In vari articoli di questo Blog si è parlato di tassi d’interesse e rendimenti obbligazionari: in uno di questi post (vai al post), si è detto che i rendimenti nominali a medio-lungo termine possono essere approssimativamente scomposti in tre costituenti:
rendimento nominale = rendimento reale (cioè corretto per l’inflazione)
+ tasso d’inflazione attesa
+ remunerazione per il rischio che il debitore non paghi
Ora, vedere com’è cambiata negli anni la composizione dei rendimenti dei titoli di Stato italiani, utilizzando le informazioni che ci offrono i mercati finanziari (dove le ultime due componenti del rendimento nominale possono essere osservate direttamente), può essere un’esperienza istruttiva per un risparmiatore. E allora ecco la storia dei tassi d’interesse nominali lordi pagati dallo Stato, “spaccati” nei tre costituenti principali (cliccare sul grafico per ingrandirlo).
Fonte: elaborazioni Il Blog Advise Only su Dati Thomson Reuters. Inflazione attesa stimata tramite i tassi impliciti nelle obbligazioni inflation-linked. Remunerazione del rischio di default stimata tramite le quotazioni dei credit default swaps. Tassi reali ottenuti per differenza tra i tassi nominali lordi e le altre due componenti.
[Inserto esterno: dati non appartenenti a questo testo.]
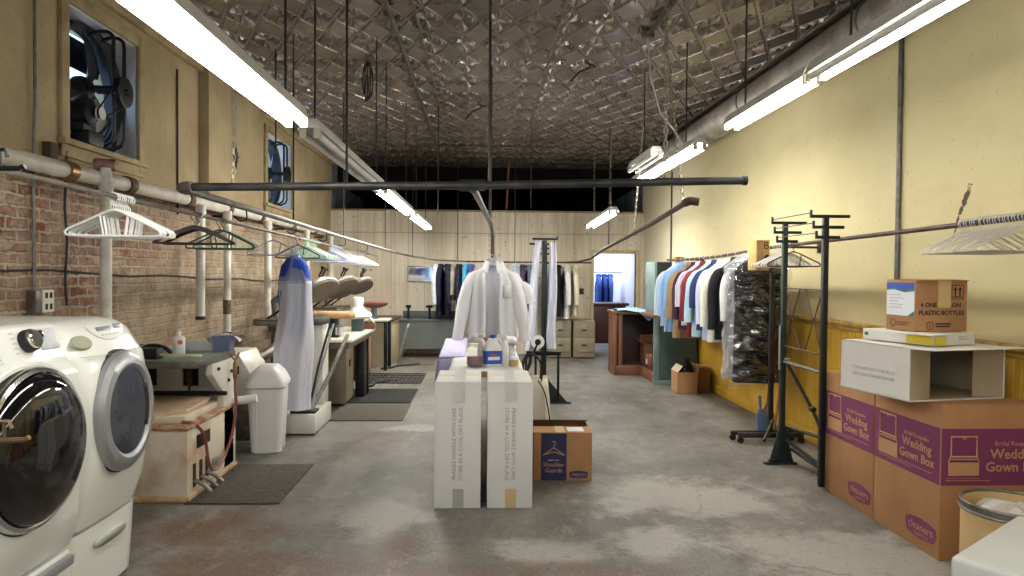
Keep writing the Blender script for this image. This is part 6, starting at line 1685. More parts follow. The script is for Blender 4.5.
mb.tube([P3(-0.14, 0.185), P3(-0.0625, 0.24), P3(0.015, 0.185)], 0.0035, 5).tube([P3(-0.0625, 0.24), P3(-0.0625, 0.258), P3(-0.05, 0.27), P3(-0.058, 0.285), P3(-0.072, 0.283)], 0.003, 5).tube([P3(-0.13, 0.19), P3(-0.0625, 0.21), P3(0.008, 0.188)], 0.003, 5)
mb.build('printed_hanger', TAN_INK, root)
mb = MB()
for (a, b) in ((-0.105, -0.092), (-0.089, -0.073), (-0.07, -0.06), (-0.05, -0.042), (-0.038, -0.028)): mb.box(a, b, fy - 0.001, fy, 0.145, 0.153)
mb.build('printed_small_line', PALE_INK, root, smooth=False)
text(['Shoulder', 'Guards'], 0.042, TAN_INK, frame((-0.0625, fy - 0.0006, 0.095), (1, 0, 0), (0, 0, 1)), root, gap=1.0)
def logo(parent, M_, w, plate_m=PURPLE, ink=TAN_INK):
    h_ = w * 0.46
    poly = [(-w / 2, h_ * 0.3), (-w * 0.3, h_ * 0.42), (0, h_ * 0.5), (w * 0.3, h_ * 0.42), (w / 2, h_ * 0.3), (w * 0.52, 0), (w * 0.45, -h_ * 0.36), (0, -h_ * 0.48), (-w * 0.45, -h_ * 0.36), (-w * 0.52, 0)]
    l = MB().prism(poly, 0.0012, M_).build('printed_logo', plate_m, parent, smooth=False)
    text(['cleaners'], w * 0.25, ink, M_ @ T(0, h_ * 0.06, 0.0016), l, 'logo_lettering')
    text(['SUPPLY'], w * 0.11, ink, M_ @ T(0.04 * w, -h_ * 0.3, 0.0016), l, 'logo_lettering', spacing=1.4)
logo(root, frame((0.118, fy + 0.0006, 0.045), (1, 0, 0), (0, 0, 1)), 0.13, NAVY_INK)

# trouser stand with two bundles of hanging white cloth
root = thing('trouser_stand', 'tall black valet stand with short top bars at the middle of the room', 'rack', (0.7, 8.0, 0))
MB().box(-0.03, 0.03, -0.03, 0.03, 0.0, 1.87, 0.005).build('post', GREEN_MET, root)
MB().box(0.2, 0.25, -0.025, 0.025, 0.0, 0.62, 0.004).build('post', BLACK_MET, root) if False else None
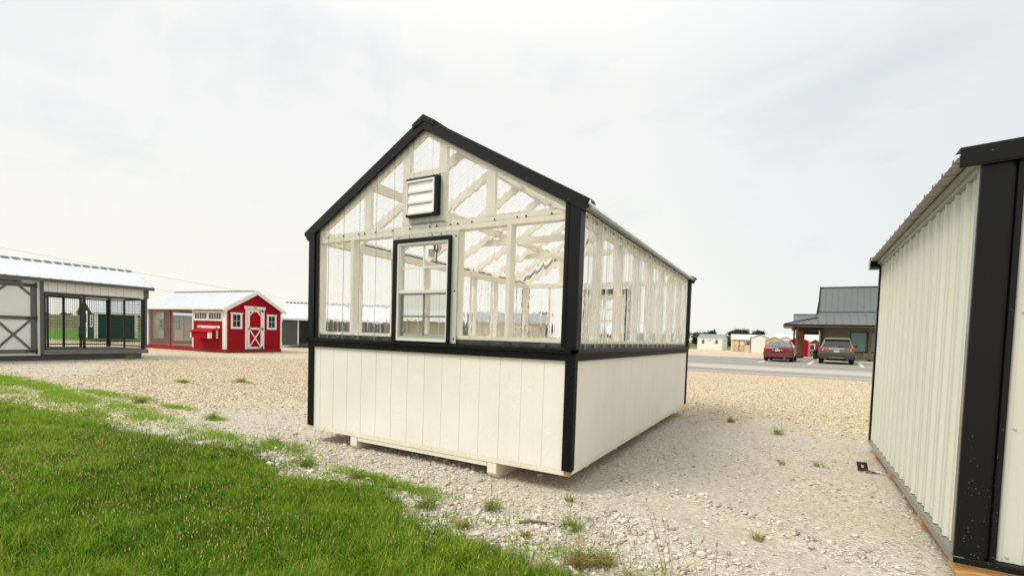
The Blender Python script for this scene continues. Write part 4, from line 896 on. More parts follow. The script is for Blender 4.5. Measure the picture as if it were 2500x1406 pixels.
def skids(root, xs_, y0, y1, z0, z1, mat, along='Y', w=.10):
    for x in xs_:
        mb = MB(); mb.box(*((x, x + w, y0, y1) if along == 'Y' else (y0, y1, x, x + w)), z0, z1); part('skid', mb, mat, root)

# ---- dog kennel shed, far left
KL, KW, KH, KR = 6.2, 2.46, 2.10, 2.70
kn = thing('kennel_shed', 'long white kennel with charcoal trim and black mesh run at the left edge', 'kennel', (-13.79, 4.299, .105), 3.177)
KF = frames(KW, KL); F = KF['X0']; u = lambda Y: KL - Y
mb = MB(); mb.prism([(0, 2.62, 0), (0, KL, 0), (0, KL, KH), (0, 2.62, KH)], (KW, 0, 0)); part('wall', mb, m_white, kn)
mb = MB(); mb.prism([(0, KL + .001, KH), (KW, KL + .001, KH), (KW / 2, KL + .001, KR - .02)], (0, -.02, 0)); mb.prism([(0, 0.0, KH), (KW, 0.0, KH), (KW / 2, 0.0, KR - .02)], (0, .02, 0)); part('gable', mb, m_white, kn)
grooves(kn, F, .3, u(2.75), .02, 1.98, m_greywall, .2)
mb = MB()
for x0 in (0.0, KW - .03): mb.box(x0, x0 + .03, .05, 2.55, 1.80, 2.08)
mb.box(0.03, KW - .03, 0.02, .05, 1.80, 2.08); h_ = part('header', mb, m_white, kn)
grooves(h_, F, u(2.45), u(.1), 1.80, 2.06, m_greywall, .2)
mb = MB(); mb.box(.03, KW - .03, .05, 2.55, 1.99, 2.02); part('ceiling', mb, m_greywall, kn)
rf = roof(kn, KW, KL, KH + .09, KR + .02, 'Y', m_whiteroof, oh=.14, rib=.229, ribh=.022, cap=m_kgrey); rake(kn, KW, KL, KH + .09, KR + .02, 'Y', m_kgrey, oh=.14, fh=.10)
for Y0, Y1, z1 in ((2.545, 2.625, KH), (-.02, .06, KH)):
    for x0, x1 in ((-.02, .07), (KW - .07, KW + .02)): mb = MB(); mb.box(x0, x1, Y0 + .02 * (Y0 < 0), Y1, .04 if Y0 > 0 else .17, z1 - .02); part('post', mb, m_kgrey, kn)
mb = MB(); mb.box(-.03, .0, -.04, .09, 1.80, KH - .02); mb.box(-.0295, .05, -.0405, -.0205, 1.80, KH - .02); part('corner_trim', mb, m_kgrey, kn)
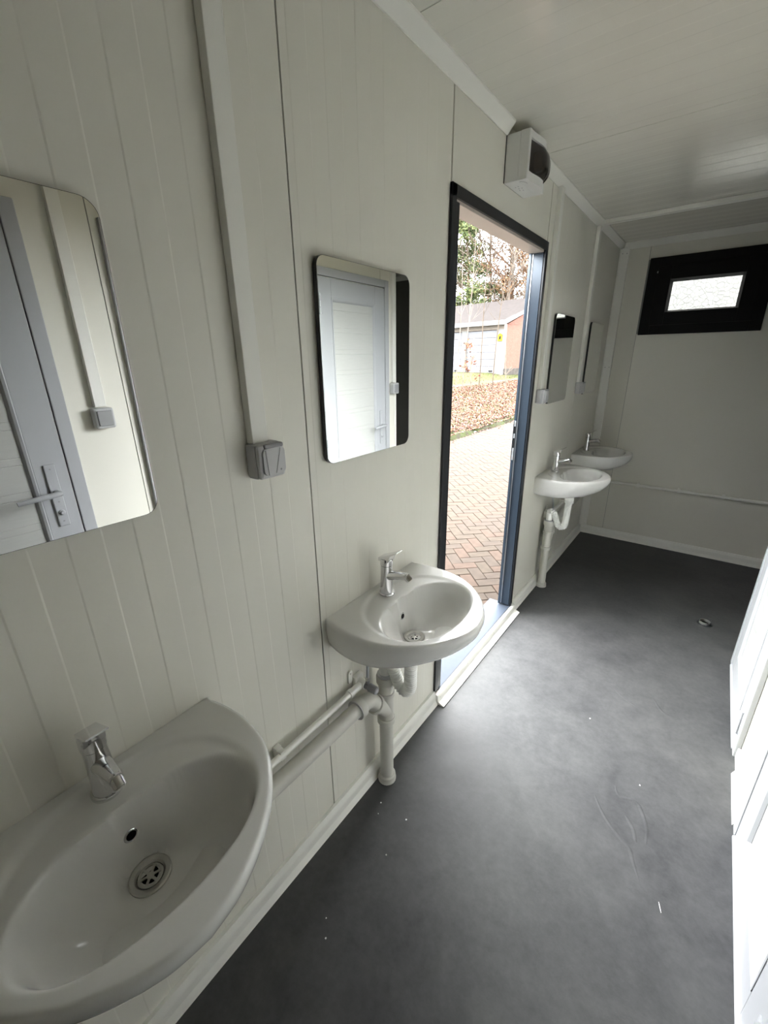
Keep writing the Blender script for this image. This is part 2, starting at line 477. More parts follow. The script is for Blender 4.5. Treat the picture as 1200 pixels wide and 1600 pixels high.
# skirting
SK = [(0.001, 0.071), (0.011, 0.071), (0.018, 0.056), (0.0195, 0.050), (0.0195, 0.022), (0.030, 0.0), (0.001, 0.0)]
mb = MB().prism([(x, z) for x, z in SK], 1, Y0, 1.409)
struct('baseboard_left', mb, M_TRIM)
mb = MB().prism([(x, z) for x, z in SK], 1, 2.395, Y1 - 0.001)
struct('baseboard_left.001', mb, M_TRIM)
mb = MB().prism([(Y1 - x, z) for x, z in SK], 0, 0.02, XR - 0.001)
struct('baseboard_far', mb, M_TRIM)
mb = MB().prism([(XP - x * .8, z) for x, z in SK], 1, 1.545, 1.79).prism([(XP - x * .8, z) for x, z in SK], 1, .575, .816)
mb.prism([(XP - x * .8, z) for x, z in SK], 1, Y0, -.154).box((XP - .011, 1.79, 0), (XP - .001, 1.889, .05))
struct('baseboard_right', mb, M_TRIM)

# chamfered cover strips along the ceiling and in the corner
mb = MB().prism([(0.0012, 2.322), (0.006, 2.322), (0.034, 2.353), (0.034, ZC - .0005), (0.0012, ZC - .0005)], 1, Y0, 1.816).prism(
    [(0.0012, 2.322), (0.006, 2.322), (0.034, 2.353), (0.034, ZC - .0005), (0.0012, ZC - .0005)], 1, 2.028, Y1)
struct('trim_1', mb, M_TRIM)
mb = MB().prism([(Y1 - .001, 2.318), (Y1 - .006, 2.318), (Y1 - .034, 2.353), (Y1 - .034, ZC - .0005), (Y1 - .001, ZC - .0005)], 0, 0.03, XR)
struct('trim_2', mb, M_TRIM)
mb = MB().prism([(0.0012, Y1 - .001), (0.0012, Y1 - .028), (0.012, Y1 - .03), (0.062, Y1 - .012), (0.066, Y1 - .001)], 2, 0.071, 2.325)
tc = struct('trim_3', mb, M_TRIM)
for z in (2.29, 1.47):
    for px, py in ((.022, Y1 - .0265), (.05, Y1 - .0165)):
        obj('screw', MB().lathe([(0, .0015), (.003, .001), (.0035, 0)], 8, TR((px, py, z), rx=PI / 2)), M_GREYD, tc)
# trunking across the ceiling
struct('trim_4', MB().box((0.034, 3.318, ZC - .024), (XR, 3.358, ZC - .0005), bev=.002), M_TRIM)

# ------------------------------------------------------------------ entrance doorway
d1 = struct_root('door_1', (0, (DY0 + DY1) / 2, 0))
oy = (DY0 + DY1) / 2
def dobj(name, mb, m, parent=d1, edge=35):
    for i, v in enumerate(mb.v):
        mb.v[i] = (v[0], v[1] - oy, v[2])
    return obj(name, mb, m, parent, edge=edge)
LB = 0.062
dobj('frame_flange', MB().box((.0015, 1.412, LB), (.012, 1.442, 2.078), bev=.0015), M_ANTH)
dobj('frame_flange', MB().box((.0015, 1.412, 2.043), (.012, 2.379, 2.079), bev=.0015), M_ANTH)
dobj('frame_flange', MB().box((.0015, 2.349, LB), (.012, 2.379, 2.0428), bev=.0015), M_ANTH)
dobj('jamb', MB().box((-.055, 1.43, LB), (.006, 1.474, 2.036), bev=.002), M_ANTH)
jr = MB().box((-.066, 2.345, LB), (.0012, 2.372, 2.05)).box((-.066, 2.333, LB), (-.052, 2.346, 2.05), bev=.001)
jamb_r = dobj('jamb', jr, M_ANTHB)
dobj('gasket', MB().box((-.052, 2.3405, LB + .004), (-.046, 2.3455, 2.03)), M_GALV, jamb_r)
dobj('head', MB().box((-.070, 1.43, 2.033), (.0012, 2.372, 2.059), bev=.001), M_HEAD)
# strike plate with its two keeps
sp = dobj('strike_plate', MB().box((-.0605, 2.3303, 1.005), (-.0525, 2.3333, 1.225), bev=.0008).box((-.0665, 2.3303, 1.005), (-.0655, 2.352, 1.225)), M_GALV)
for z0, z1 in ((1.155, 1.195), (1.075, 1.13)):
    dobj('keep', MB().box((-.0615, 2.3298, z0), (-.0525, 2.3306, z1)), M_HOLE, sp)
for z in (1.212, 1.018):
    dobj('screw', MB().lathe([(0, .0014), (.003, .001), (.0036, 0)], 8, TR((-.0565, 2.3303, z), rx=PI / 2)), M_STEEL, sp)
# metal sill plate and white threshold profile
dobj('sill_plate', MB().box((-.135, 1.44, .030), (.004, 2.372, .052), bev=.0015).box((.0035, 1.442, .050), (.009, 2.37, .058), bev=.001), M_SILL)
dobj('sill_gasket', MB().box((.009, 1.442, .044), (.0125, 2.372, .057)), M_RUBBER)
th = [(.0125, .055), (.027, .052), (.030, .047), (.031, .022), (.034, .018), (.062, .0065), (.062, .003), (.03, .004), (.002, .004), (.002, .05)]
dobj('threshold_strip', MB().prism(th, 1, 1.4095, 2.394), M_TRIM)
for y in (1.43, 1.72, 2.05, 2.37):
    dobj('screw', MB().lathe([(0, .0012), (.0028, .0008), (.0032, 0)], 8, TR((.031, y, .036)) @ AX), M_STEEL)

# the entrance door itself stands open outside, hinged on the near jamb
dl = thing('entrance_door', 'anthracite steel entrance door standing wide open outside the doorway', 'door', (-.075, 1.425, 0), math.radians(-4))
obj('leaf', MB().box((-.925, -.045, .058), (-.02, 0, 2.05), bev=.003), M_ANTH, dl)
ph = MB().box((-.86, .0, .96), (-.825, .008, 1.20), bev=.002)
pl_ = obj('handle_plate', ph, M_GALV, dl)
obj('lever', MB().tube([(-.842, .006, 1.10), (-.842, .05, 1.10), (-.835, .056, 1.10), (-.72, .055, 1.097)], .0095, 12), M_GALV, pl_)
for z in (.30, 1.05, 1.80):
    obj('hinge', MB().tube([(-.008, .004, z - .05), (-.008, .004, z + .05)], .009, 12).box((-.03, -.03, z - .045), (-.008, .003, z + .045)), M_GALV, dl)

# ------------------------------------------------------------------ far window
w1 = struct_root('window_1', ((WX0 + WX1) / 2, Y1, WZ0))
def wobj(name, mb, m, parent=w1, edge=35):
    o3 = Vector(w1.location)
    mb.v = [tuple(Vector(v) - o3) for v in mb.v]
    return obj(name, mb, m, parent, edge=edge)
def ring(mb, x0, x1, z0, z1, w, ya, yb, bev=.002):
    mb.box((x0, ya, z0), (x0 + w, yb, z1), bev=bev).box((x1 - w, ya, z0), (x1, yb, z1), bev=bev)
    mb.box((x0 + w, ya, z0), (x1 - w, yb, z0 + w), bev=bev).box((x0 + w, ya, z1 - w), (x1 - w, yb, z1), bev=bev)
    return mb
wobj('window_frame', ring(MB(), .217, .957, 1.709, 2.235, .070, Y1 - .022, Y1 + .06), M_BLACK)
wobj('sash', ring(MB(), .282, .892, 1.774, 2.170, .088, Y1 - .034, Y1 + .05), M_BLACK)
bead = MB()
for (x0, x1, z0, z1) in ((.370, .804, 1.862, 2.082),):
    t = .017
    bead.prism([(x0, Y1 - .030), (x0 + t, Y1 + .002), (x0, Y1 + .012)], 2, z0, z1)
    bead.prism([(x1, Y1 - .030), (x1 - t, Y1 + .002), (x1, Y1 + .012)], 2, z0, z1)
    bead.prism([(Y1 - .030, z0), (Y1 + .002, z0 + t * .7), (Y1 + .012, z0)], 0, x0, x1)
    bead.prism([(Y1 - .030, z1), (Y1 + .002, z1 - t), (Y1 + .012, z1)], 0, x0, x1)
wobj('glazing_bead', bead, M_RUBBER)
wobj('glass_pane', MB().box((.371, Y1 + .006, 1.863), (.803, Y1 + .012, 2.081)), M_GLASS)
wobj('sash_knob', MB().lathe([(0, .012), (.006, .011), (.008, .004), (.008, 0)], 14, TR((.283, Y1 - .0222, 2.137), rx=PI / 2)), M_GREYD)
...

Che cosa è cambiato? Il tasso d’interesse reale, che dovrebbe essere in linea con la crescita economica reale, è diminuito (segno che i mercati non sono ottimisti sulle prospettive economiche del Bel Paese). L’inflazione attesa non è cambiata granché, riducendosi lievemente. La cosa veramente notevole è che la remunerazione per il rischio di default dell’Italia è decisamente cresciuta: nel biennio 2006-2007 era praticamente nulla e ora corrisponde a 1/3 circa del rendimento obbligazionario nominale. Insomma, con la “crisi dell’area Euro”, i mercati finanziari temono che l’Italia possa non fare fronte ai suoi debiti. Quindi si fanno pagare oltre l’1.5% d’interesse all’anno in più per questo rischio. Questo “pensano” i mercati.